▶ _Exercise input_:
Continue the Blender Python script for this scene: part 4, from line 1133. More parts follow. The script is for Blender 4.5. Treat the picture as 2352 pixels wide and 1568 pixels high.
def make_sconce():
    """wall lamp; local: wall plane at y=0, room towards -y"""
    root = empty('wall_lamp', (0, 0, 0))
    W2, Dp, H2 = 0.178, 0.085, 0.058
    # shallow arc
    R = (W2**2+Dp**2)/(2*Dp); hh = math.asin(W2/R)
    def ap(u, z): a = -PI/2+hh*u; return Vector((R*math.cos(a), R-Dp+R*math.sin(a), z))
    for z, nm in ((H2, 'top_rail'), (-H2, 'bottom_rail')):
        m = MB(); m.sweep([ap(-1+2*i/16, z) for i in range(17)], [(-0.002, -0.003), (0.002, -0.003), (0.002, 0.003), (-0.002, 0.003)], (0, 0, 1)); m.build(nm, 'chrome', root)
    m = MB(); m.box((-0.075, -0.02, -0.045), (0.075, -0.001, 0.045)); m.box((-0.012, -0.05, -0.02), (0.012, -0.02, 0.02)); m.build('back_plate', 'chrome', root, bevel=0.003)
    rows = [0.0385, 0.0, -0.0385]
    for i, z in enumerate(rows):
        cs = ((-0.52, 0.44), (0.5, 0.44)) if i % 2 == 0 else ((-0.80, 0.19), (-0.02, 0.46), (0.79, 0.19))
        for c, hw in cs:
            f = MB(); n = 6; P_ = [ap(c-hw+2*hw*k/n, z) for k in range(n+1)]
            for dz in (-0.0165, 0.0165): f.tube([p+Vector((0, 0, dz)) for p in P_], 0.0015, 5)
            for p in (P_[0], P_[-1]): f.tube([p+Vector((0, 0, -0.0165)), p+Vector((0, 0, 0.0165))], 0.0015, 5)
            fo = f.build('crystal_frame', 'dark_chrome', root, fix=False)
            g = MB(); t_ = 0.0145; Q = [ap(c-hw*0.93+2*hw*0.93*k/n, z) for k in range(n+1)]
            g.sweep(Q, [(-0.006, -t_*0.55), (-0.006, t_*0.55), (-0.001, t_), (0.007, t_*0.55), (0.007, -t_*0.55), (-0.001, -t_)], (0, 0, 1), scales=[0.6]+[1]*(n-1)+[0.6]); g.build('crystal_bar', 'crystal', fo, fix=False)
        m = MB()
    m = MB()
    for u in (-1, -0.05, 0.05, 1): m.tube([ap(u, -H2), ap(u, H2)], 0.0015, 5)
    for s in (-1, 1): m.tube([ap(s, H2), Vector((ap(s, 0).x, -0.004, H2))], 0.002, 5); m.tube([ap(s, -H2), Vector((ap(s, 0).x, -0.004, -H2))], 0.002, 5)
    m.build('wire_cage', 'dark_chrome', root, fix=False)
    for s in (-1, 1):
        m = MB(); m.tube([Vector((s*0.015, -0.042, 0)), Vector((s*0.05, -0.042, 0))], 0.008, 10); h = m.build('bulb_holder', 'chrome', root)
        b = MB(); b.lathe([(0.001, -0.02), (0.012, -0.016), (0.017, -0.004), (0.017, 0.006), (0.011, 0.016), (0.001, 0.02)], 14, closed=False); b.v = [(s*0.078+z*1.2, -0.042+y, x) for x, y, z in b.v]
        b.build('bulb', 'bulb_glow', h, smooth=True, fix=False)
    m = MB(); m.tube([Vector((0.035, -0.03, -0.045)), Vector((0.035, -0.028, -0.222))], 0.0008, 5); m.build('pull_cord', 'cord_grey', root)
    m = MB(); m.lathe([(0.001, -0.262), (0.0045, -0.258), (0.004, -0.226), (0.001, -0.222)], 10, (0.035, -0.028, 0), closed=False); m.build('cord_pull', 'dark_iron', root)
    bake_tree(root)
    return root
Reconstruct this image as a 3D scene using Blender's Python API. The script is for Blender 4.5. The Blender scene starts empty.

▶ _Exercise details_: Output all of the material exactly as written.

▶ _Result of this task_:
Continue the Blender Python script for this scene: part 4, from line 1133. More parts follow. The script is for Blender 4.5. Treat the picture as 2352 pixels wide and 1568 pixels high.
def make_sconce():
    """wall lamp; local: wall plane at y=0, room towards -y"""
    root = empty('wall_lamp', (0, 0, 0))
    W2, Dp, H2 = 0.178, 0.085, 0.058
    # shallow arc
    R = (W2**2+Dp**2)/(2*Dp); hh = math.asin(W2/R)
    def ap(u, z): a = -PI/2+hh*u; return Vector((R*math.cos(a), R-Dp+R*math.sin(a), z))
    for z, nm in ((H2, 'top_rail'), (-H2, 'bottom_rail')):
        m = MB(); m.sweep([ap(-1+2*i/16, z) for i in range(17)], [(-0.002, -0.003), (0.002, -0.003), (0.002, 0.003), (-0.002, 0.003)], (0, 0, 1)); m.build(nm, 'chrome', root)
    m = MB(); m.box((-0.075, -0.02, -0.045), (0.075, -0.001, 0.045)); m.box((-0.012, -0.05, -0.02), (0.012, -0.02, 0.02)); m.build('back_plate', 'chrome', root, bevel=0.003)
    rows = [0.0385, 0.0, -0.0385]
    for i, z in enumerate(rows):
        cs = ((-0.52, 0.44), (0.5, 0.44)) if i % 2 == 0 else ((-0.80, 0.19), (-0.02, 0.46), (0.79, 0.19))
        for c, hw in cs:
            f = MB(); n = 6; P_ = [ap(c-hw+2*hw*k/n, z) for k in range(n+1)]
            for dz in (-0.0165, 0.0165): f.tube([p+Vector((0, 0, dz)) for p in P_], 0.0015, 5)
            for p in (P_[0], P_[-1]): f.tube([p+Vector((0, 0, -0.0165)), p+Vector((0, 0, 0.0165))], 0.0015, 5)
            fo = f.build('crystal_frame', 'dark_chrome', root, fix=False)
            g = MB(); t_ = 0.0145; Q = [ap(c-hw*0.93+2*hw*0.93*k/n, z) for k in range(n+1)]
            g.sweep(Q, [(-0.006, -t_*0.55), (-0.006, t_*0.55), (-0.001, t_), (0.007, t_*0.55), (0.007, -t_*0.55), (-0.001, -t_)], (0, 0, 1), scales=[0.6]+[1]*(n-1)+[0.6]); g.build('crystal_bar', 'crystal', fo, fix=False)
        m = MB()
    m = MB()
    for u in (-1, -0.05, 0.05, 1): m.tube([ap(u, -H2), ap(u, H2)], 0.0015, 5)
    for s in (-1, 1): m.tube([ap(s, H2), Vector((ap(s, 0).x, -0.004, H2))], 0.002, 5); m.tube([ap(s, -H2), Vector((ap(s, 0).x, -0.004, -H2))], 0.002, 5)
    m.build('wire_cage', 'dark_chrome', root, fix=False)
    for s in (-1, 1):
        m = MB(); m.tube([Vector((s*0.015, -0.042, 0)), Vector((s*0.05, -0.042, 0))], 0.008, 10); h = m.build('bulb_holder', 'chrome', root)
        b = MB(); b.lathe([(0.001, -0.02), (0.012, -0.016), (0.017, -0.004), (0.017, 0.006), (0.011, 0.016), (0.001, 0.02)], 14, closed=False); b.v = [(s*0.078+z*1.2, -0.042+y, x) for x, y, z in b.v]
        b.build('bulb', 'bulb_glow', h, smooth=True, fix=False)
    m = MB(); m.tube([Vector((0.035, -0.03, -0.045)), Vector((0.035, -0.028, -0.222))], 0.0008, 5); m.build('pull_cord', 'cord_grey', root)
    m = MB(); m.lathe([(0.001, -0.262), (0.0045, -0.258), (0.004, -0.226), (0.001, -0.222)], 10, (0.035, -0.028, 0), closed=False); m.build('cord_pull', 'dark_iron', root)
    bake_tree(root)
    return root
Reconstruct this image as a 3D scene using Blender's Python API. The script is for Blender 4.5. The Blender scene starts empty.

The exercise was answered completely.